Sunday, November 22, 2009

Parade

“Is this a frick street too, Daddy?” my son asked as I turned the wrong way on the one-way street.

He was very proud of his new word. The morning had started with me asking my wife, at 10:20, “Are you taking him to the parade?”

He'd just started cub scouts and the troop was marching in the holiday parade. He was supposed to be at the staging area at 10:30. Naturally, I assumed she was taking him since I'd carried both of our little sumo wrestlers on my shoulders the prior night. We'd gone to Pittsburgh's light up celebration. Both kids lost steam and we only had the one stroller. So they took turns on my shoulders. (Unfortunately, my wife nixed the logical idea of me sitting in the stroller with them on my shoulders and her pushing.) By the time we got the car, I was a good two inches shorter than when I'd started the morning.
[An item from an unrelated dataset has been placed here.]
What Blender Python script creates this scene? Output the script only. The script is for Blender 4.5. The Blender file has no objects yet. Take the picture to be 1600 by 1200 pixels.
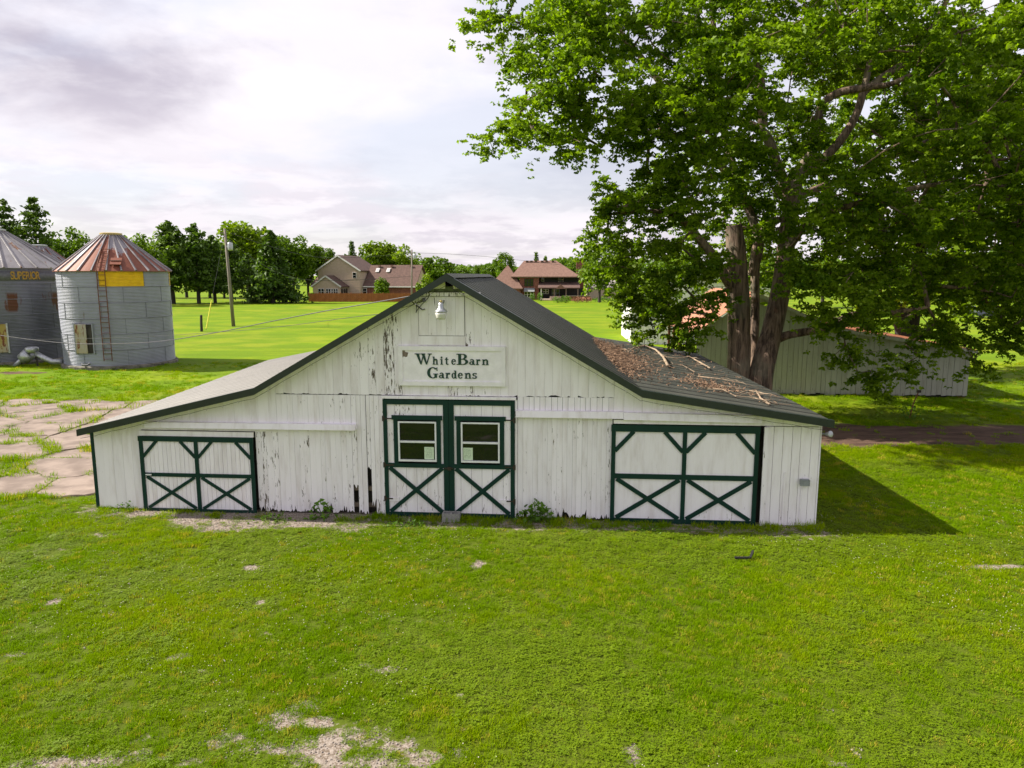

Her answer that she thought I was taking him was a little unexpected. So we rushed and made it out the door and headed to the holiday parade. We were meeting the rest of the pack at the YMCA. My wife gave me detailed directions on how to get there.

For someone that told our son, as we were walking back to the car after the parade, “I used to march in three parades every Memorial Day.” (I'm sure it was through three feet of snow, uphill both ways and in no shoes from her world-weary tone), you'd think her directions would not include using the parade route to get to the staging area.

I even called her on the cell phone and asked how the den leader suggested getting there. “Trust me, turn right on Main Street. The Y is at the top of the hill. You can't miss it.”

My trust level dropped dramatically as the police officer kept waving me to go straight at Main Street. Obviously, he hadn't marched in three parades every Memorial Day and didn't understand I was getting directions from an expert.

“What time is the next parade, Daddy?” My son asked from the back seat.

“There's only one parade today, Buddy. It starts at noon.”

“But, Daddy, will there be one next November?”

“Yes, there's one every year. Why?”

“I guess I'll march in that one.” (My son's confidence in my navigation skills filled me with warmth.)

All I had to do was figure out how to make it a half mile to the right and we were set. Fifteen minutes later, I knew we were getting closer. (We'd driven close to four miles, we had to be closer.)

That's when “frick” was introduced into my son's vocabulary. We did a quick u turn to get going in the correct direction and backtracked.

“I bet you think this is a frick road too, don't you, Daddy?”

“Yes, Buddy,” I lied. It was actually one consonant shorter and different vowel road because we heading away from the route. But it did get us to the other end of the parade route. This police officer had obviously marched in three parades every Memorial Day. He pointed down the street, behind the barricade. There was my destination. I couldn't drive down there, but could drop my son off here while I parked...

After hiking through a few counties to the get to the staging area, we met the rest of the pack. As soon as we got there, my son conserved his energy by racing off with the rest of the scouts in a game of cops and robbers. After forty-five minutes of restful scampering and playing, they were ready to march.

I moved down along the parade route. This being his first parade, I was looking forward to seeing him march by with the rest of his troop. The homecoming queens from the different counties drove by, followed by the marching bands, the politicians and volunteer fire departments. I was impressed at how well they they kept the formation.

Then a parent in our group announced they were coming. Sure enough, the Webelos came by with the flags, marching in step. All the scouts had bags of candy they “tossed” to the bystanders. Our place along the route was maybe 20 feet down from the official starts. I know because the candy throwing from the politicians started right before us. Our cub scouts were marching in perfect rhythm. The only problem was each had their own rhythm...

By the time he got to our group, my son's bag was empty. (I later found his complex calculations of distributing candy was one handful thrown out, one went in his pocket...)

At the end of the parade, where all the scouts were collected by proud parents, I realized that geometrically, parades are linear. And linearly, my car was not only at the wrong end, but so far past the wrong end, it probably started another parade. And we had to walk back. Frick.